Campaigning isn't governing

The campaign trail seemed a universe away from SMU's John Tower Center last week, where Andy Card and Mack McLarty held forth for more than an hour about the realities of running a government.

By WILLIAM MCKENZIE
The Dallas Morning News

The campaign trail seemed a universe away from SMU's John Tower Center last week, where Andy Card and Mack McLarty held forth for more than an hour about the realities of running a government.

They know something about that. Mr. Card was George W. Bush's first White House chief of staff; Mr. McLarty held that post under Bill Clinton. Those grueling tenures showed them what it's like to manage a president's day, hire and manage Type-A staffers, keep an agenda rolling and deal with Capitol Hill.

The longer they talked the other night, the more being president sounded as disconnected from what John McCain and Barack Obama are doing on the stump these days as pitcher-and-catcher camps are from the realities of a marathon baseball season.

Here are some pointers that Mr. McCain and Mr. Obama might want to keep in mind:

Forget about the love

Candidates, as Mr. Card aptly put it, have to be "love magnets." Their primary job right now is to get voters to swoon over them. Hence, the baby kissing, pancake flipping and crowd pleasing.
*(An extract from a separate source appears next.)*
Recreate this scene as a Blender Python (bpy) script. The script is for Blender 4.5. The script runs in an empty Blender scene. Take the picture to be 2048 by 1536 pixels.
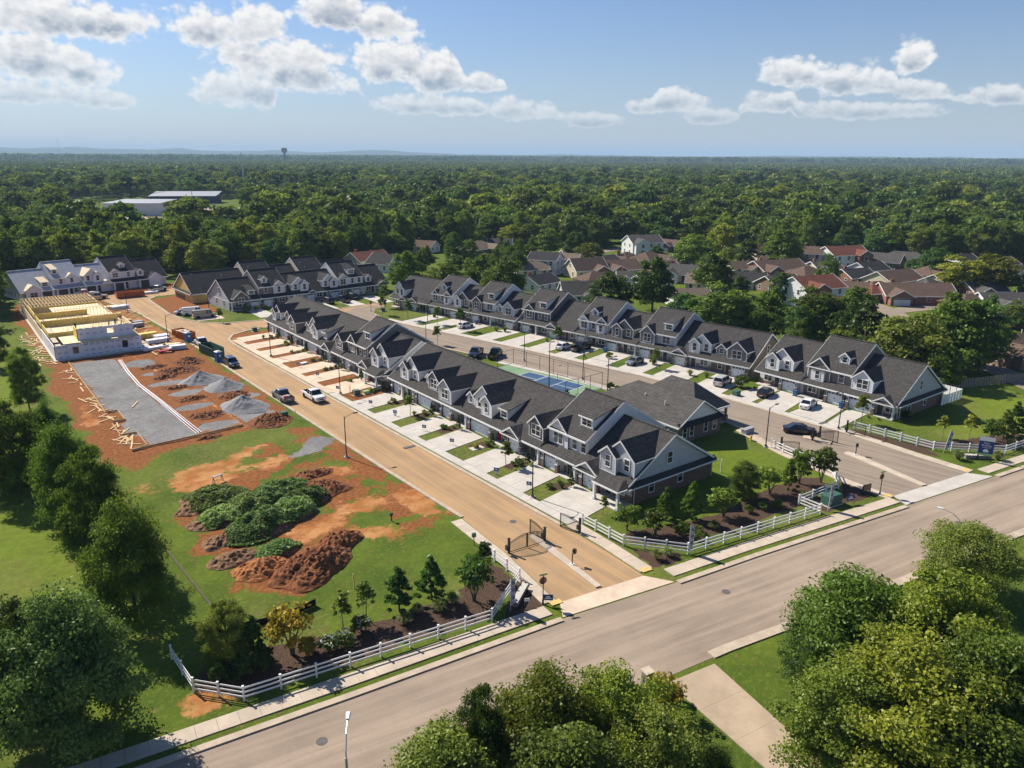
import bpy, math, random
import numpy as np
from mathutils import Matrix, Vector

S = bpy.context.scene
COL = S.collection
rad = math.radians

# ------------------------------------------------------------------ camera
FPX, YAW, PITCH, ROLL, CAMH = 1520.0, rad(37.2), math.atan(457/1520), rad(.3), 40.0
fh = Vector((math.sin(YAW), math.cos(YAW), 0)); rt = Vector((math.cos(YAW), -math.sin(YAW), 0)); up = Vector((0, 0, 1))
fw = fh*math.cos(PITCH)-up*math.sin(PITCH); uu = fh*math.sin(PITCH)+up*math.cos(PITCH)
r2 = rt*math.cos(ROLL)+uu*math.sin(ROLL); u2 = uu*math.cos(ROLL)-rt*math.sin(ROLL)
cd = bpy.data.cameras.new('camera'); cam = bpy.data.objects.new('camera', cd); COL.objects.link(cam)
cd.sensor_width = 36; cd.lens = FPX/2048*36; cd.clip_start = .5; cd.clip_end = 40000
m = Matrix((r2, u2, -fw)).transposed().to_4x4(); m.translation = (0, 0, CAMH)
cam.matrix_world = m
S.camera = cam

# ------------------------------------------------------------------ sun, sky, exposure
SUN_AZ, SUN_EL = rad(-15), rad(40)          # azimuth clockwise from +Y
sdir = Vector((math.sin(SUN_AZ)*math.cos(SUN_EL), math.cos(SUN_AZ)*math.cos(SUN_EL), math.sin(SUN_EL)))
sl = bpy.data.lights.new('sun', 'SUN'); sl.energy = 4.4; sl.angle = rad(.55); sl.color = (1, .92, .8)
so = bpy.data.objects.new('sun', sl); COL.objects.link(so); so.rotation_euler = sdir.to_track_quat('Z', 'Y').to_euler(); so.location = (0, 0, 300)
S.view_settings.view_transform = 'Standard'; S.view_settings.look = 'None'; S.view_settings.gamma = 1
S.view_settings.use_curve_mapping = False; S.view_settings.exposure = 0.88
cy = S.cycles
cy.max_bounces = 6; cy.diffuse_bounces = 2; cy.glossy_bounces = 2; cy.transmission_bounces = 2; cy.transparent_max_bounces = 6; cy.volume_bounces = 0
cy.use_denoising = True; cy.sample_clamp_indirect = 4; cy.caustics_reflective = False; cy.caustics_refractive = False


class NT:
    """small helper to write node trees"""
    def __init__(s, tree): s.t = tree; s.n = tree.nodes; s.l = tree.links
    def new(s, typ, **kw):
        n = s.n.new(typ)
        for k, v in kw.items(): setattr(n, k, v)
        return n
    def put(s, sock, v):
        if hasattr(v, 'is_output'): s.l.new(v, sock)
        elif v is not None: sock.default_value = v
    def m(s, op, a, b=None, c=None, clamp=False):
        n = s.n.new('ShaderNodeMath'); n.operation = op; n.use_clamp = clamp
        s.put(n.inputs[0], a)
        if b is not None: s.put(n.inputs[1], b)
        if c is not None: s.put(n.inputs[2], c)
        return n.outputs[0]
    def vm(s, op, a, b=None, out=0):
        n = s.n.new('ShaderNodeVectorMath'); n.operation = op; s.put(n.inputs[0], a)
        if b is not None: s.put(n.inputs[1], b)
        return n.outputs[out]
    def scale(s, a, f):
        n = s.n.new('ShaderNodeVectorMath'); n.operation = 'SCALE'; s.put(n.inputs[0], a); n.inputs['Scale'].default_value = f
        return n.outputs[0]
    def ss(s, x, lo, hi):
        n = s.n.new('ShaderNodeMapRange'); n.interpolation_type = 'SMOOTHSTEP'
        s.put(n.inputs[0], x); n.inputs[1].default_value = lo; n.inputs[2].default_value = hi
        return n.outputs[0]
    def mix(s, f, a, b, typ='MIX'):
        n = s.n.new('ShaderNodeMix'); n.data_type = 'RGBA'; n.blend_type = typ
        s.put(n.inputs[0], f); s.put(n.inputs[6], c4(a)); s.put(n.inputs[7], c4(b))
        return n.outputs[2]
    def noise(s, vec, scale, detail=4, rough=.55, dist=0):
        n = s.n.new('ShaderNodeTexNoise'); s.put(n.inputs['Vector'], vec); n.inputs['Scale'].default_value = scale
        n.inputs['Detail'].default_value = detail; n.inputs['Roughness'].default_value = rough; n.inputs['Distortion'].default_value = dist
        return n.outputs[0]
    def attr(s, name):
        n = s.n.new('ShaderNodeAttribute'); n.attribute_name = name
        return n.outputs['Fac']


def c4(c):
    if hasattr(c, 'is_output') or c is None: return c
    return tuple(c) if len(c) == 4 else tuple(c)+(1,)


# world: Nishita sky with cumulus over it, all laid out by true direction
wd = bpy.data.worlds.new('World'); S.world = wd; wd.use_nodes = True
T = NT(wd.node_tree); T.n.clear()
sky = T.new('ShaderNodeTexSky', sky_type='NISHITA', sun_disc=False, sun_elevation=SUN_EL, sun_rotation=SUN_AZ, altitude=150, air_density=1.0, dust_density=.6, ozone_density=2.5)
gd = T.new('ShaderNodeTexCoord').outputs['Generated']
da = T.vm('DOT_PRODUCT', gd, tuple(rt), 1); db = T.vm('DOT_PRODUCT', gd, tuple(fh), 1)
az = T.m('ARCTAN2', da, db)
sep = T.new('ShaderNodeSeparateXYZ'); T.l.new(gd, sep.inputs[0]); el = T.m('ARCSINE', sep.outputs[2])
CLOUDS = [(-.526, .134, .07, .026, .017), (-.472, .133, .054, .022, .012), (-.537, .093, .056, .026, .022), (-.497, .085, .039, .022, .014), (-.357, .132, .029, .023, .013), (-.305, .137, .033, .023, .016), (-.277, .105, .069, .021, .022), (-.251, .085, .052, .019, .016), (-.314, .069, .051, .022, .017), (-.2, .159, .046, .026, .024), (-.163, .144, .047, .019, .012), (-.138, .101, .054, .026, .024), (-.09, .09, .055, .025, .017), (-.047, .081, .031, .011, .008), (.332, .09, .031, .018, .013), (.391, .081, .056, .017, .019), (.45, .103, .018, .019, .015), (.197, .062, .035, .014, .01), (.167, .057, .024, .009, .007), (.307, .061, .039, .012, .01), (.459, .069, .032, .011, .009), (.536, .061, .031, .01, .008), (.008, .051, .037, .014, .011), (.095, .041, .031, .009, .007), (.24, .045, .035, .01, .008), (-.538, .059, .066, .012, .01), (-.473, .054, .03, .01, .008), (.395, .049, .081, .01, .008), (-.091, .056, .074, .012, .009)]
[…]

For the winner, the dating ritual ends when he becomes president. His job shifts radically, starting during the transition period between election and inauguration. Mr. Card offered the best description I've heard of the ultimate calling: "A president must find the courage to be lonely."

Mr. Obama especially should consider that point. He has been campaigning for a year before worshipful supporters.

If he wins, he will have to disappoint some of that throng if he's going to be a great leader. A president, after all, has to make calls in the national interest, not just in the interest of devoted supporters.

 

Go ahead, call Trent

Mr. McLarty told about arriving in Washington with a Democratic president-elect and telling someone he was going to call Trent Lott, a conservative GOP legislator from Mississippi.

"You can't do that," a Washington bigwig objected.

Taken aback, Mr. McLarty said he had known Mr. Lott for 20 years, had done business in Mississippi and had his telephone number. Fortunately, he resisted the advice and called his friend, Mr. Lott, who offered constructive ideas about how the Clinton administration could begin on good footing.

We'll see how quickly the next president-elect gets this point. Who does he call? As candidates, they are on the stump telling voters that the opposing party is no good. Will the victor pivot and work with those demons?